日本の「幸福度」は世界順位で53番目

あらためて「幸せの4つの因子」を見渡すと、いかに幸福にとって「お金」が一部の要素にすぎないかがわかると思います。「収入が増えれば、幸せになれるはずだ」と仕事ばかりに目を血走らせるのは、遠回りの愚行です。4つの因子を念頭において行動すれば、より効率的に幸せになれるはずです。

経済的な繁栄が幸福と連動しないことは、国連が今年3月に発表した「世界幸福度報告書」でも証明されています。日本は世界の実質GDP(国内総生産)ランキングでは、アメリカ、中国に次ぐ第3位ですが、幸福度ランキングでは53位でした。

幸福度ランキングの第1位はデンマーク、2位はスイス、3位はアイスランドで、アメリカは13位、イギリスは23位、フランスは32位、イタリアは50位で、日本はその下でした。

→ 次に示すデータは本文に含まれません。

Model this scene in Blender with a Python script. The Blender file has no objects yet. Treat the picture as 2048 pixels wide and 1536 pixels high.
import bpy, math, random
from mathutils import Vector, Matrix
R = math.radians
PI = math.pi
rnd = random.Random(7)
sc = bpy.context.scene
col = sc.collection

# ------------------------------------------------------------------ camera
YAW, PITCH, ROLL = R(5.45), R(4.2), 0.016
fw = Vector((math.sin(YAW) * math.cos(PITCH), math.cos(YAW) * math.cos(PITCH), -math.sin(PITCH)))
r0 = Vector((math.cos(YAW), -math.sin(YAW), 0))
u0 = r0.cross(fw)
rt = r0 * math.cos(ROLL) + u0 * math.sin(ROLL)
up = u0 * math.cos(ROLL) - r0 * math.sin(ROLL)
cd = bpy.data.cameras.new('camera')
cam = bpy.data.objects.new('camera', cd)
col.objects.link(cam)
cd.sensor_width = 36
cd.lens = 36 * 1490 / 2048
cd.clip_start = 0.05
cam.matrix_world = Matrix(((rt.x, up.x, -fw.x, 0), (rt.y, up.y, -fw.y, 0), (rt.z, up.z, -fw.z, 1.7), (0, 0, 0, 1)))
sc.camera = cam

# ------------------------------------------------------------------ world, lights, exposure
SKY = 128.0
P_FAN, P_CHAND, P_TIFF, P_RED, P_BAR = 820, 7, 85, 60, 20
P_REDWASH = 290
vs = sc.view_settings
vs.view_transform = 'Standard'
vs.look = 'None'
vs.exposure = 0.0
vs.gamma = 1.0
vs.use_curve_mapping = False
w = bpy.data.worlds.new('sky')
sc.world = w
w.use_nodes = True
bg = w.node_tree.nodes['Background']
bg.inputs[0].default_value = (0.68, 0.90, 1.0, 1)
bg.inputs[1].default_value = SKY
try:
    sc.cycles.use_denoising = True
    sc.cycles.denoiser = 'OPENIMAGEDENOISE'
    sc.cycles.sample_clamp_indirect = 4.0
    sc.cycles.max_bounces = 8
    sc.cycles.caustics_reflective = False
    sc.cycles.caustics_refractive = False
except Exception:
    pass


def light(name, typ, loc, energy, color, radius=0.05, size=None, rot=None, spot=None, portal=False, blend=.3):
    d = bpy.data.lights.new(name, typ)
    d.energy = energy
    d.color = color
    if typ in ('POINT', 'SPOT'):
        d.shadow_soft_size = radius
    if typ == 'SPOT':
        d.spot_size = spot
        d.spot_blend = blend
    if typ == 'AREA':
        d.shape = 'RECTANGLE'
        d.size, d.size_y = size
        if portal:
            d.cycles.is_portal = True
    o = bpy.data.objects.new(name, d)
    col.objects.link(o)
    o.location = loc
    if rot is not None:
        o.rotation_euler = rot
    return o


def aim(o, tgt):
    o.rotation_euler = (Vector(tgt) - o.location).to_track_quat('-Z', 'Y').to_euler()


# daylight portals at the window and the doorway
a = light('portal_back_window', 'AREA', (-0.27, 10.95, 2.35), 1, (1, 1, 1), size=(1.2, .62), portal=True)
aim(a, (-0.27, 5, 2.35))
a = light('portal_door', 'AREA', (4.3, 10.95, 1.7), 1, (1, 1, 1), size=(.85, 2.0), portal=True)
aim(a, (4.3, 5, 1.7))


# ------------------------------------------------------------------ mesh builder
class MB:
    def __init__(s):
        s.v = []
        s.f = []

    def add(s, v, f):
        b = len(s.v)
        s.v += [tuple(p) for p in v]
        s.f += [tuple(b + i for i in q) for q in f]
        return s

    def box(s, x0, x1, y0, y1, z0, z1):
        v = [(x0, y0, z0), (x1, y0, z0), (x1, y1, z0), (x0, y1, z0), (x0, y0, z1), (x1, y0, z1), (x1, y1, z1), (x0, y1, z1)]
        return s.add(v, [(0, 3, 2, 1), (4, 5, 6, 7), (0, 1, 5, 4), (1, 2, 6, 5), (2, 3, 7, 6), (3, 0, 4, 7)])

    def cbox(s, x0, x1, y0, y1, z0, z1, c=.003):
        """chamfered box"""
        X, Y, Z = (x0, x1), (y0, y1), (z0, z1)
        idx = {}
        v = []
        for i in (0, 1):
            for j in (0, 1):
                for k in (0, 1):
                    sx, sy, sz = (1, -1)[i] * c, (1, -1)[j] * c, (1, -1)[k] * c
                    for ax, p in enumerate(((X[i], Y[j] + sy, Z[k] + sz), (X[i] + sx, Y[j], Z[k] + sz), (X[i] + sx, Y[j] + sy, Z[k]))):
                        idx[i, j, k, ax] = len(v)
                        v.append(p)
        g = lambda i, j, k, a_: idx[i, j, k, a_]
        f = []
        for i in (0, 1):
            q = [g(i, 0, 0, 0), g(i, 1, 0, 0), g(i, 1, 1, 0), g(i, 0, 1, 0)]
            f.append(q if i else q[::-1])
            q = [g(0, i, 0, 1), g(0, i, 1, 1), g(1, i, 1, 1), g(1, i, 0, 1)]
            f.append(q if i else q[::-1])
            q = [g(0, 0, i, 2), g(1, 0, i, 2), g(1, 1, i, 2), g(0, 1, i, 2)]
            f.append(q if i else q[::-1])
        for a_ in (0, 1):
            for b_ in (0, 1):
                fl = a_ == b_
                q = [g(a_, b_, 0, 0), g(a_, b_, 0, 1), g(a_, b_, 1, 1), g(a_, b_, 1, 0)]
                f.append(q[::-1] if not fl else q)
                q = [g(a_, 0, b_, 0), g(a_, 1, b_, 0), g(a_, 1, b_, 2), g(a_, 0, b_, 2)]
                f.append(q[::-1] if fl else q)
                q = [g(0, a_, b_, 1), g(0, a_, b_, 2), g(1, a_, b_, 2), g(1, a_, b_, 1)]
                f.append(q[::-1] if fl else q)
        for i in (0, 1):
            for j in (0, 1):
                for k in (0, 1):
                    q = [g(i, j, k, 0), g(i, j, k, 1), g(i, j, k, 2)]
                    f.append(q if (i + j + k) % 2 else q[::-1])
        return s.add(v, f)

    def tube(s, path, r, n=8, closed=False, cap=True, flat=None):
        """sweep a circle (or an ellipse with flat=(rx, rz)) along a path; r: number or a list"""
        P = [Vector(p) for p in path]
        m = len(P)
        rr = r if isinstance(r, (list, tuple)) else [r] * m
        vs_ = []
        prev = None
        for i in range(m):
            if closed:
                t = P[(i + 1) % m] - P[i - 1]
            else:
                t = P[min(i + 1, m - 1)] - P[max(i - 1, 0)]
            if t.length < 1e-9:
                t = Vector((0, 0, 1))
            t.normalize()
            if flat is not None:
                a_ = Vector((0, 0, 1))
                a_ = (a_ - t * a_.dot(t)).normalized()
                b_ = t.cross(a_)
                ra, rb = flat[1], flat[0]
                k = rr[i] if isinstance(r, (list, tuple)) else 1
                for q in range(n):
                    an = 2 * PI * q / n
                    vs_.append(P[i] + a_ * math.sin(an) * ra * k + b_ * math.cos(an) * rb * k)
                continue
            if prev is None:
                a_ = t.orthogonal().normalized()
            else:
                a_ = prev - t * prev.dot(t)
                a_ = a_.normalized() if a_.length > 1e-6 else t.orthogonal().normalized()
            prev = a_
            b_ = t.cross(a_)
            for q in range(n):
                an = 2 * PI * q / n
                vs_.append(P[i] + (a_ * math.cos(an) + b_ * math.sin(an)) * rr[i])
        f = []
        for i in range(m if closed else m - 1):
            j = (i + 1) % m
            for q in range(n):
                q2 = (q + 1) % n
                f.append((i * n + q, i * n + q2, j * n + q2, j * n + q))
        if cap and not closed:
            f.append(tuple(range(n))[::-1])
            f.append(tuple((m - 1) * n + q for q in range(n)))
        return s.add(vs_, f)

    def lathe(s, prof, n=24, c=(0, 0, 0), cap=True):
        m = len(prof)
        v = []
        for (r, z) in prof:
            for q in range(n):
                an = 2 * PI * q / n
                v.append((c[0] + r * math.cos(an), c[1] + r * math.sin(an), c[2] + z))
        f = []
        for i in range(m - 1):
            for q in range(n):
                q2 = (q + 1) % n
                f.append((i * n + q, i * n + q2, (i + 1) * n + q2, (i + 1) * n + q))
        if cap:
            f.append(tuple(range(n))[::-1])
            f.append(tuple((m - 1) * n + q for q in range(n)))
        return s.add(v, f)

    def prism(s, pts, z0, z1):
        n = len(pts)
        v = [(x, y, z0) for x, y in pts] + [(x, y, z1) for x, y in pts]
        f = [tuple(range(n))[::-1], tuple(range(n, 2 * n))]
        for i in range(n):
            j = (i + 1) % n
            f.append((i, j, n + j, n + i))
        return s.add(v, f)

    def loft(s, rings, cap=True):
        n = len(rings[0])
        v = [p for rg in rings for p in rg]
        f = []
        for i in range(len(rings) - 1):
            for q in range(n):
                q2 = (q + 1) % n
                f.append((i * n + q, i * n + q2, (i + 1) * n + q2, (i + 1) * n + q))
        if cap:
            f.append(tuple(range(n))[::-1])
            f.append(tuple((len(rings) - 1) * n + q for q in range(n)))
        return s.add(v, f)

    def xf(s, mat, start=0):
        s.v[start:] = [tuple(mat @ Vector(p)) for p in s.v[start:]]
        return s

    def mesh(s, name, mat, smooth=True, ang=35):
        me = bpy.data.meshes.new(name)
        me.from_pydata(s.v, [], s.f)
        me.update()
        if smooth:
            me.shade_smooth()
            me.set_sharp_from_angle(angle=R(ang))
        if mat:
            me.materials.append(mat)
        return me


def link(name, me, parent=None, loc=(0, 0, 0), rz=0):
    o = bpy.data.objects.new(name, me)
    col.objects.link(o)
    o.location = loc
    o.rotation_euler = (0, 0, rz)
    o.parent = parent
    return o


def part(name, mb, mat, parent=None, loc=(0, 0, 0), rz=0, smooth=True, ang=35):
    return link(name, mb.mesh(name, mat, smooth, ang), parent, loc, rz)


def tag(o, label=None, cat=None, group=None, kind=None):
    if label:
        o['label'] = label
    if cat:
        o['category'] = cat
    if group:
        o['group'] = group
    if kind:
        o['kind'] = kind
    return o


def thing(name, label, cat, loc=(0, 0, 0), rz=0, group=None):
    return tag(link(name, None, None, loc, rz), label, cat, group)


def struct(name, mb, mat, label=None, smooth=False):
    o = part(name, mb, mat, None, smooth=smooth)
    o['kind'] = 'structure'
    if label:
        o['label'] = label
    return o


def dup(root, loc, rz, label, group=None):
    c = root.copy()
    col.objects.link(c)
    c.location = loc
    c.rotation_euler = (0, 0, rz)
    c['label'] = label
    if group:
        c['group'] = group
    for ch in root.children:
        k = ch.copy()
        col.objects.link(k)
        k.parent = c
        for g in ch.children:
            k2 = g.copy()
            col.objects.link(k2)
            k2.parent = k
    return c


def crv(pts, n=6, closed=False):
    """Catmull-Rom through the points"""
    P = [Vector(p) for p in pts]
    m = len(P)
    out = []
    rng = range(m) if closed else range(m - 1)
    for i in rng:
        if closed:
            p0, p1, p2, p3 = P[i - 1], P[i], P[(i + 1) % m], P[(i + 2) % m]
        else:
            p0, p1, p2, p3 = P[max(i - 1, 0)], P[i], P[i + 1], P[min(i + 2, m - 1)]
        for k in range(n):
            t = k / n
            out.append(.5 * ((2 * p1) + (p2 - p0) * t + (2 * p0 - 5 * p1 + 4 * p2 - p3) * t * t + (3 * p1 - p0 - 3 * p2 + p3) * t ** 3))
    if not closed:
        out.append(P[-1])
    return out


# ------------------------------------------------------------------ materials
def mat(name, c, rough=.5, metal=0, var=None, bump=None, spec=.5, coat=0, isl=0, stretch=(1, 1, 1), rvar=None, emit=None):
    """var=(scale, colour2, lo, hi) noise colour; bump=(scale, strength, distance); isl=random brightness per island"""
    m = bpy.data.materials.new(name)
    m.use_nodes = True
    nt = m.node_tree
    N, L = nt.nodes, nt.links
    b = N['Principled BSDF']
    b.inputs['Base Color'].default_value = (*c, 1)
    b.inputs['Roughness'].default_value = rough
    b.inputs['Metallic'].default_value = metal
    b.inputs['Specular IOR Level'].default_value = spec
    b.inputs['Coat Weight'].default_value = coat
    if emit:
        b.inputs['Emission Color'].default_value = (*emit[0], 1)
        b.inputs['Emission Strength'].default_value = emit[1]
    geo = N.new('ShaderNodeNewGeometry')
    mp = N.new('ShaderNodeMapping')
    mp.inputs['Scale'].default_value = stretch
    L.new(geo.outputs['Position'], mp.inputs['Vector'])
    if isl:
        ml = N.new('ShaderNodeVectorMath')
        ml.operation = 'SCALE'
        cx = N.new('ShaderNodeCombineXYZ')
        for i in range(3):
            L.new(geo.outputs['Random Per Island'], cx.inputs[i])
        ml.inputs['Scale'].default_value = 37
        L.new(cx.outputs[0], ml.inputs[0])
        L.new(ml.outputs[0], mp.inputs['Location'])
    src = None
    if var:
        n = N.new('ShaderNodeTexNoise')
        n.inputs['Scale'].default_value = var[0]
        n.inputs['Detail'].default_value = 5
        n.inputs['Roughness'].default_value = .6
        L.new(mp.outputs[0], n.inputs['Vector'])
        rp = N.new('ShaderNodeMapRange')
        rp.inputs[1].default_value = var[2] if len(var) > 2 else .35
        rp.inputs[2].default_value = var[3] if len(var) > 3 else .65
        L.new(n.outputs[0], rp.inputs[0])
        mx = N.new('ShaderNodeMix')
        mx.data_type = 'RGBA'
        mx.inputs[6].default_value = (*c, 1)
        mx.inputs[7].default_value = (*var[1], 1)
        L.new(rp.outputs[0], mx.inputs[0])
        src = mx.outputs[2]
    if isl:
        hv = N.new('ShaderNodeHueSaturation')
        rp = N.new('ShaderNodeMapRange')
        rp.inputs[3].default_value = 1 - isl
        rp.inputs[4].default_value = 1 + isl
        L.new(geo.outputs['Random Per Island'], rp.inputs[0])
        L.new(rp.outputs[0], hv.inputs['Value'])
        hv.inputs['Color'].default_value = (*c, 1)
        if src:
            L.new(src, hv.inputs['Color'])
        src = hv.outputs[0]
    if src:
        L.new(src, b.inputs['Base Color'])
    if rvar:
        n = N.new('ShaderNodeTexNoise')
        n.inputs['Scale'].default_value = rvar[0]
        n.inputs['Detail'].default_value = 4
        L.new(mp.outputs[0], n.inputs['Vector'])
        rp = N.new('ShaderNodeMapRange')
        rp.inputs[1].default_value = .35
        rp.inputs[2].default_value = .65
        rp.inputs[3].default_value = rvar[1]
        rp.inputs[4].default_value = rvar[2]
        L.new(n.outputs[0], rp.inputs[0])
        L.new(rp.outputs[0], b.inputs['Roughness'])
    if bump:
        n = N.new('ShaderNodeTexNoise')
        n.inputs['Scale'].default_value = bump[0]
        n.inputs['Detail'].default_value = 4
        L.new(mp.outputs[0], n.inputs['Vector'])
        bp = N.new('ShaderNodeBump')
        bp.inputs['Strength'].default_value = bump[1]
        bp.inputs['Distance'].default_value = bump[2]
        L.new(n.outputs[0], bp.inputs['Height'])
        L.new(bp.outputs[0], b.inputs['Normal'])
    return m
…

また内閣府の「幸福度に関する研究会」の報告によると、日本人の1人当たり実質GDPは1960年代から増え続け、この50年で六倍になりましたが、「生活満足度」はほとんど変わっていないのです(図6)。内閣府が調査している「生活満足度」は、幸福度そのものではありませんが、ひとつの指標として大いに参考となる結果です。